→ THE EXERCISE:
What follows are records. Restate all of them word for word.

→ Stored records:
··········

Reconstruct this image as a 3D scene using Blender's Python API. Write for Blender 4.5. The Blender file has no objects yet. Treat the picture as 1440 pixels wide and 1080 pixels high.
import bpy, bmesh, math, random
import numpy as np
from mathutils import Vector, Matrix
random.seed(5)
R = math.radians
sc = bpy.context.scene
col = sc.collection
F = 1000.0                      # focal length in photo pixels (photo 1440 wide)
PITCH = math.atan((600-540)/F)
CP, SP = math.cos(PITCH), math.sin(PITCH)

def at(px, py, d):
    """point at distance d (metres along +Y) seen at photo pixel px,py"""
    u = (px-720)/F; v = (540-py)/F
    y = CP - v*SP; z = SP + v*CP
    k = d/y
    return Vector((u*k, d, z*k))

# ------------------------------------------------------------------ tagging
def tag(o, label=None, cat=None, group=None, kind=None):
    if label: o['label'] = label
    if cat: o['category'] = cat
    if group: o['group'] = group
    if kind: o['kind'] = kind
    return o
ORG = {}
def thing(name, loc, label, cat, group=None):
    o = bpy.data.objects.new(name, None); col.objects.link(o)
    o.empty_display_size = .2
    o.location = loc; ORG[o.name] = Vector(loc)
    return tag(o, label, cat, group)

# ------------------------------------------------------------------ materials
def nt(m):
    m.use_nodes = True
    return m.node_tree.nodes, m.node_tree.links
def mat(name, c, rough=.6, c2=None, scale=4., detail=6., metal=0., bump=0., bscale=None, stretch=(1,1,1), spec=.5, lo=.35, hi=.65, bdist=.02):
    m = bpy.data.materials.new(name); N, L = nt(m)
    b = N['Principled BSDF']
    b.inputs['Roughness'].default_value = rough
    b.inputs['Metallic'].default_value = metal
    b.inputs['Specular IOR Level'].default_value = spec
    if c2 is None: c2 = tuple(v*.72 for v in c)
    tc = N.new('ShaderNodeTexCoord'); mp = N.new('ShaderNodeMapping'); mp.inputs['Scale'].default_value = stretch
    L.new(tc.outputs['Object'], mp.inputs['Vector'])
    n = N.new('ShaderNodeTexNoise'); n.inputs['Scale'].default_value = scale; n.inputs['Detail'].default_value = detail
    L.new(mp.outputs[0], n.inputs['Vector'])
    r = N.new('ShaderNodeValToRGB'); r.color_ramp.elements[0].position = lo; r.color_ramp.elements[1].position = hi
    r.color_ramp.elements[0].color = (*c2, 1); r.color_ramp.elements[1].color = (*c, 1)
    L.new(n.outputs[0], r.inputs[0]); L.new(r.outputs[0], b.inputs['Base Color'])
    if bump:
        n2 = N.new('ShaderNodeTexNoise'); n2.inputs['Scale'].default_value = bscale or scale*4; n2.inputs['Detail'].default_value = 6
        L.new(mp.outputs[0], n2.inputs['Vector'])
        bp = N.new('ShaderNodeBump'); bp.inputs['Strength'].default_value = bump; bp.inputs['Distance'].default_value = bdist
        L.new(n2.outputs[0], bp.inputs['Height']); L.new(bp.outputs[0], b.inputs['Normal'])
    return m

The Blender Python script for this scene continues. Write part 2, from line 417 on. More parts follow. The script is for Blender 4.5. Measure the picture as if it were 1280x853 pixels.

··········

→ EXERCISE RESPONSE:
Reconstruct this image as a 3D scene using Blender's Python API. Write for Blender 4.5. The Blender file has no objects yet. Treat the picture as 1440 pixels wide and 1080 pixels high.
import bpy, bmesh, math, random
import numpy as np
from mathutils import Vector, Matrix
random.seed(5)
R = math.radians
sc = bpy.context.scene
col = sc.collection
F = 1000.0                      # focal length in photo pixels (photo 1440 wide)
PITCH = math.atan((600-540)/F)
CP, SP = math.cos(PITCH), math.sin(PITCH)

def at(px, py, d):
    """point at distance d (metres along +Y) seen at photo pixel px,py"""
    u = (px-720)/F; v = (540-py)/F
    y = CP - v*SP; z = SP + v*CP
    k = d/y
    return Vector((u*k, d, z*k))

# ------------------------------------------------------------------ tagging
def tag(o, label=None, cat=None, group=None, kind=None):
    if label: o['label'] = label
    if cat: o['category'] = cat
    if group: o['group'] = group
    if kind: o['kind'] = kind
    return o
ORG = {}
def thing(name, loc, label, cat, group=None):
    o = bpy.data.objects.new(name, None); col.objects.link(o)
    o.empty_display_size = .2
    o.location = loc; ORG[o.name] = Vector(loc)
    return tag(o, label, cat, group)

# ------------------------------------------------------------------ materials
def nt(m):
    m.use_nodes = True
    return m.node_tree.nodes, m.node_tree.links
def mat(name, c, rough=.6, c2=None, scale=4., detail=6., metal=0., bump=0., bscale=None, stretch=(1,1,1), spec=.5, lo=.35, hi=.65, bdist=.02):
    m = bpy.data.materials.new(name); N, L = nt(m)
    b = N['Principled BSDF']
    b.inputs['Roughness'].default_value = rough
    b.inputs['Metallic'].default_value = metal
    b.inputs['Specular IOR Level'].default_value = spec
    if c2 is None: c2 = tuple(v*.72 for v in c)
    tc = N.new('ShaderNodeTexCoord'); mp = N.new('ShaderNodeMapping'); mp.inputs['Scale'].default_value = stretch
    L.new(tc.outputs['Object'], mp.inputs['Vector'])
    n = N.new('ShaderNodeTexNoise'); n.inputs['Scale'].default_value = scale; n.inputs['Detail'].default_value = detail
    L.new(mp.outputs[0], n.inputs['Vector'])
    r = N.new('ShaderNodeValToRGB'); r.color_ramp.elements[0].position = lo; r.color_ramp.elements[1].position = hi
    r.color_ramp.elements[0].color = (*c2, 1); r.color_ramp.elements[1].color = (*c, 1)
    L.new(n.outputs[0], r.inputs[0]); L.new(r.outputs[0], b.inputs['Base Color'])
    if bump:
        n2 = N.new('ShaderNodeTexNoise'); n2.inputs['Scale'].default_value = bscale or scale*4; n2.inputs['Detail'].default_value = 6
        L.new(mp.outputs[0], n2.inputs['Vector'])
        bp = N.new('ShaderNodeBump'); bp.inputs['Strength'].default_value = bump; bp.inputs['Distance'].default_value = bdist
        L.new(n2.outputs[0], bp.inputs['Height']); L.new(bp.outputs[0], b.inputs['Normal'])
    return m

The Blender Python script for this scene continues. Write part 2, from line 417 on. More parts follow. The script is for Blender 4.5. Measure the picture as if it were 1280x853 pixels.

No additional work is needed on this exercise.